Apart from this, let me attempt to address some of the aspects of your questions:

a) Using streaming for CDR processing:

Spark Streaming is indeed a tool of choice for incoming CDRs, typically delivered over a message queueing system such as Kafka. It allows windowed operations, whcih com in handy when you need to calculate call charges over a set period (hours, days etc..). You can very easily combine existing static records, such as price plans from other databases, with your incoming CDRs in windowed operations. All of that in a robust and expansive API.

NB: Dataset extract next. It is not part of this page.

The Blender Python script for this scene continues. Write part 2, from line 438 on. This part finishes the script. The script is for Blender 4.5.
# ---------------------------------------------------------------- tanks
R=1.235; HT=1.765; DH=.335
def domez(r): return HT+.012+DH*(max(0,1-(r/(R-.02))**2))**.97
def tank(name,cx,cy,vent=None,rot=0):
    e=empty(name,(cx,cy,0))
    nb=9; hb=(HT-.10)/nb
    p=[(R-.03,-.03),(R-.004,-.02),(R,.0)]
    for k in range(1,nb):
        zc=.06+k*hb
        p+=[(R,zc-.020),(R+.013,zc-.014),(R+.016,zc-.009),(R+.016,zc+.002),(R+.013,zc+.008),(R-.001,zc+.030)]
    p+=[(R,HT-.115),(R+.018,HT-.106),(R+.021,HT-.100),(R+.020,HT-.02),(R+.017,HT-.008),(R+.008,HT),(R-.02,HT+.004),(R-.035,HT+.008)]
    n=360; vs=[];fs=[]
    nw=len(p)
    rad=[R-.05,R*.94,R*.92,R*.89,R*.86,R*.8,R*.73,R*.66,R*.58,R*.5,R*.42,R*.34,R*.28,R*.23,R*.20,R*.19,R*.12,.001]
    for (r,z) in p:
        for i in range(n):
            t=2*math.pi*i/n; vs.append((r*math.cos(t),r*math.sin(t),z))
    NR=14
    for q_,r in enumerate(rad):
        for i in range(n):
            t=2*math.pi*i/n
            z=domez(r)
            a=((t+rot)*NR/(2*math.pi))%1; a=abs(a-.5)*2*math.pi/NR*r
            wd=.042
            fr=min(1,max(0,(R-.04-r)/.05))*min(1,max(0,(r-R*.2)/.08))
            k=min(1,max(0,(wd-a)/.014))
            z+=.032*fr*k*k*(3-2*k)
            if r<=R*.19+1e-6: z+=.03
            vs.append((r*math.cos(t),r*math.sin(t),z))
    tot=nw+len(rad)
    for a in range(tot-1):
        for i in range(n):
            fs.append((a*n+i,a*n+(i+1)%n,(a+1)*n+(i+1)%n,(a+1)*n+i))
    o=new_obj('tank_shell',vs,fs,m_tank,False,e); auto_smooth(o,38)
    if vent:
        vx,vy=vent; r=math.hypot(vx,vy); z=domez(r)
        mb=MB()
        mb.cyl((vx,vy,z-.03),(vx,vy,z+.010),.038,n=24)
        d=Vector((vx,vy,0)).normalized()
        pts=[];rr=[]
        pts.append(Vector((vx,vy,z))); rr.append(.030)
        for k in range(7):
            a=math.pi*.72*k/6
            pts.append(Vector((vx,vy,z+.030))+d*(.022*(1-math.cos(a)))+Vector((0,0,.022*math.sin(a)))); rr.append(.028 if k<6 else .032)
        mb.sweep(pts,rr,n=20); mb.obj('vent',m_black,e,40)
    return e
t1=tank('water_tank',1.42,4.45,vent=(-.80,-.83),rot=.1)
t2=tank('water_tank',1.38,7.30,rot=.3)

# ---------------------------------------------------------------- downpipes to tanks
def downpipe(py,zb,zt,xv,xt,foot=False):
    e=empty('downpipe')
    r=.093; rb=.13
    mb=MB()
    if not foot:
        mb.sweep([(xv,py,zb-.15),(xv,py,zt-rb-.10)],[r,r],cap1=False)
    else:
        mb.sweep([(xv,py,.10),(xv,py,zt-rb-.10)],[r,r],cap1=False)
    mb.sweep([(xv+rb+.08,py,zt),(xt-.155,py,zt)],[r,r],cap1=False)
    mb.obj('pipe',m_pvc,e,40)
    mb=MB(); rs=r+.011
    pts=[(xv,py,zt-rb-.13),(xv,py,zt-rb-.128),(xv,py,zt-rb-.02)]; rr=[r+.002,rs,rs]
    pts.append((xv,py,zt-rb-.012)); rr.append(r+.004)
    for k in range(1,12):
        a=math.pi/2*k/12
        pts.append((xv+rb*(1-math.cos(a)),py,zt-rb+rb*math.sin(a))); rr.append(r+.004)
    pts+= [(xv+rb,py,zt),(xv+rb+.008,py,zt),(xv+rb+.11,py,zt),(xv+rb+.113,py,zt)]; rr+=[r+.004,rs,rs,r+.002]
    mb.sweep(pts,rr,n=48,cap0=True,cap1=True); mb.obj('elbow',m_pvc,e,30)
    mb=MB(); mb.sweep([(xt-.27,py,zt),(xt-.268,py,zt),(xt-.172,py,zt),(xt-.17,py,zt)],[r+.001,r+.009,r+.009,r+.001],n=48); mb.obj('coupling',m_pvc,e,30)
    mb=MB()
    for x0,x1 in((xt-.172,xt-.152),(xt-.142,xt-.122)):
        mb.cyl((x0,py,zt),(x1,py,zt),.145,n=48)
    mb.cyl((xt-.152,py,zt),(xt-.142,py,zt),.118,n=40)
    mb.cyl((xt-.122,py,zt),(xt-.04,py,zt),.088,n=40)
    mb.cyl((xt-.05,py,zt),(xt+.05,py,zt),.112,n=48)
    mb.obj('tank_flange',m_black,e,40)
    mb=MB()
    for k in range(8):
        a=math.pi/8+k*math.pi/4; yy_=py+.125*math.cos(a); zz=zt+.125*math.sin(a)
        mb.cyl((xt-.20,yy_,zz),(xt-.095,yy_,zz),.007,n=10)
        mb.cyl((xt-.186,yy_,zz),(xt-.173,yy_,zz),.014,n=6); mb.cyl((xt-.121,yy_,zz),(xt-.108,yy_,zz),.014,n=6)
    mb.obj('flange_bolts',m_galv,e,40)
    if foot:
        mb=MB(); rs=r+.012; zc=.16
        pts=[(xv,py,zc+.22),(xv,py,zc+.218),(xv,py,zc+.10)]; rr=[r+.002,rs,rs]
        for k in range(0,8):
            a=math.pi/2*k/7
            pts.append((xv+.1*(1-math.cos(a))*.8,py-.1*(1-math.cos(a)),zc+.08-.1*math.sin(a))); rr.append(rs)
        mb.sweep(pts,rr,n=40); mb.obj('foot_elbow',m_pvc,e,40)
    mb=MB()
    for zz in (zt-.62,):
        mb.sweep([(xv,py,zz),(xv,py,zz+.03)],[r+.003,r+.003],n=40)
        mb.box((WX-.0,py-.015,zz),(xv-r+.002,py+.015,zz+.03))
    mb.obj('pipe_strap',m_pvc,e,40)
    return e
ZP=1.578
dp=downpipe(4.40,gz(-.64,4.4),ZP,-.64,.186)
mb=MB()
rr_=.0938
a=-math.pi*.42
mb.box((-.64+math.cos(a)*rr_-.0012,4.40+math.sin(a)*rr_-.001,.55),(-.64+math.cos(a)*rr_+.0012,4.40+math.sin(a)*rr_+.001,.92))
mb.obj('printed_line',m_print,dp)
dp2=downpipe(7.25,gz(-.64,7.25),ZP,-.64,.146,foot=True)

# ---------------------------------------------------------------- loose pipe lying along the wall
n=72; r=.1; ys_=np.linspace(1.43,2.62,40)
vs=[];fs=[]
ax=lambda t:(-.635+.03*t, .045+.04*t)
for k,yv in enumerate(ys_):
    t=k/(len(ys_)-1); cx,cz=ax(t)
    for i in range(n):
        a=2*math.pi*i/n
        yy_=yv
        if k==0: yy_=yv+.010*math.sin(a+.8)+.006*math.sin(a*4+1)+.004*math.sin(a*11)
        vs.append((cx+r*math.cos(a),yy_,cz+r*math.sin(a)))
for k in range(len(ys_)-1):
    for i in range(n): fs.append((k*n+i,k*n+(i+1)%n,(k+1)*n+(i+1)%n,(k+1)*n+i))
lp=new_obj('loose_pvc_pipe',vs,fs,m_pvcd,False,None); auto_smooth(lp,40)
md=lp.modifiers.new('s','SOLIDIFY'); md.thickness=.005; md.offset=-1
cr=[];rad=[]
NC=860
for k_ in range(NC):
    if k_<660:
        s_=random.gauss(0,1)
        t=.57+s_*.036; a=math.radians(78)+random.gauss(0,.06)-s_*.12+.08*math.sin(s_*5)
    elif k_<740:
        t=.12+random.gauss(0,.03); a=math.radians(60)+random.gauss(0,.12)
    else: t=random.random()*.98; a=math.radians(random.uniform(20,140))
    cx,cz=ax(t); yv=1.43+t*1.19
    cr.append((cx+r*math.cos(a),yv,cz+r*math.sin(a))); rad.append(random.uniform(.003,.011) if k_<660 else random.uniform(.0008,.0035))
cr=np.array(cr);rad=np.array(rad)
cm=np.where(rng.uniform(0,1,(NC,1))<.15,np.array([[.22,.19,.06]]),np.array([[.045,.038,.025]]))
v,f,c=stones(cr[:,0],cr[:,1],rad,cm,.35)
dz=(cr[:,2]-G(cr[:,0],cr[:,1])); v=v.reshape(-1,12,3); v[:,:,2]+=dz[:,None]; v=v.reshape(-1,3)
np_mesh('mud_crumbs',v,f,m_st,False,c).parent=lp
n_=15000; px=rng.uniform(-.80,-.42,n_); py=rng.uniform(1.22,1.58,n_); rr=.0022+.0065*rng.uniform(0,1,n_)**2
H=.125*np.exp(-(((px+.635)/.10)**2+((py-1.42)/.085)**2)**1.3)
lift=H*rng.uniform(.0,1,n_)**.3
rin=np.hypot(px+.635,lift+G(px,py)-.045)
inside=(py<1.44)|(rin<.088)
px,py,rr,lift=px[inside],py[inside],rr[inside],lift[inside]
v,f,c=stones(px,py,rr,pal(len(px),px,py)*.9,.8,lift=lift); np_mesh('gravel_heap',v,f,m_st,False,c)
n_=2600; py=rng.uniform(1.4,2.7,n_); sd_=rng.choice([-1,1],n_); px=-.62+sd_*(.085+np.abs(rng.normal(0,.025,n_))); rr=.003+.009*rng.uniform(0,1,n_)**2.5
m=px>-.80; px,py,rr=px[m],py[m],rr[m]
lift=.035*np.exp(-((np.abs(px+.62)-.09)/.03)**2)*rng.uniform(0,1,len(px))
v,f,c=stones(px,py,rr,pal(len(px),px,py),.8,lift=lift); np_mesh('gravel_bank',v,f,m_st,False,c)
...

b) using Cassandra as a store

Cassandra has excellent scaling capabilities with instantaneous row access - for that, it's an absolute killer. However, in the case of TelCo industry setting, I would seriously question using it for anything else than MSISDN lookups and credit checks. Cassandra is essentially a columnar KV storage, and trying to store multi dimensional, essentially relational records such as price plans, contracts and the lot will give you lots of headaches. I would suggest storing your data in different stores, depending on the use cases. These could be:

  • CDR raw records in HDFS -> CDRs can be plentiful, and if you need to reprocess them, collecting them from HDFS will be more efficient
  • Bill summaries in Cassandra -> the itemized bill summaries is the result of CDR as initially processed by Spark Streaming. These are essentially columnar and can be perfectly stored in Cassandra
  • MSISDN and Credit information -> as mentioned above, that is also a perfect use case for Cassandra
  • price plans -> these are multi dimensional, more document oriented, and should be stored in databases that support such structures. You can perfectly use Postgres with JSON for that, as you you wouldn't expect more than a handful of plans.

To conclude this, you're actually looking at a classic lambda use case with Spark Streaming for immediate processing of incoming CDRs, and batch processing with regular Spark on HDFS for post processing, for instance when you're recalculating CDR costs after plan changes.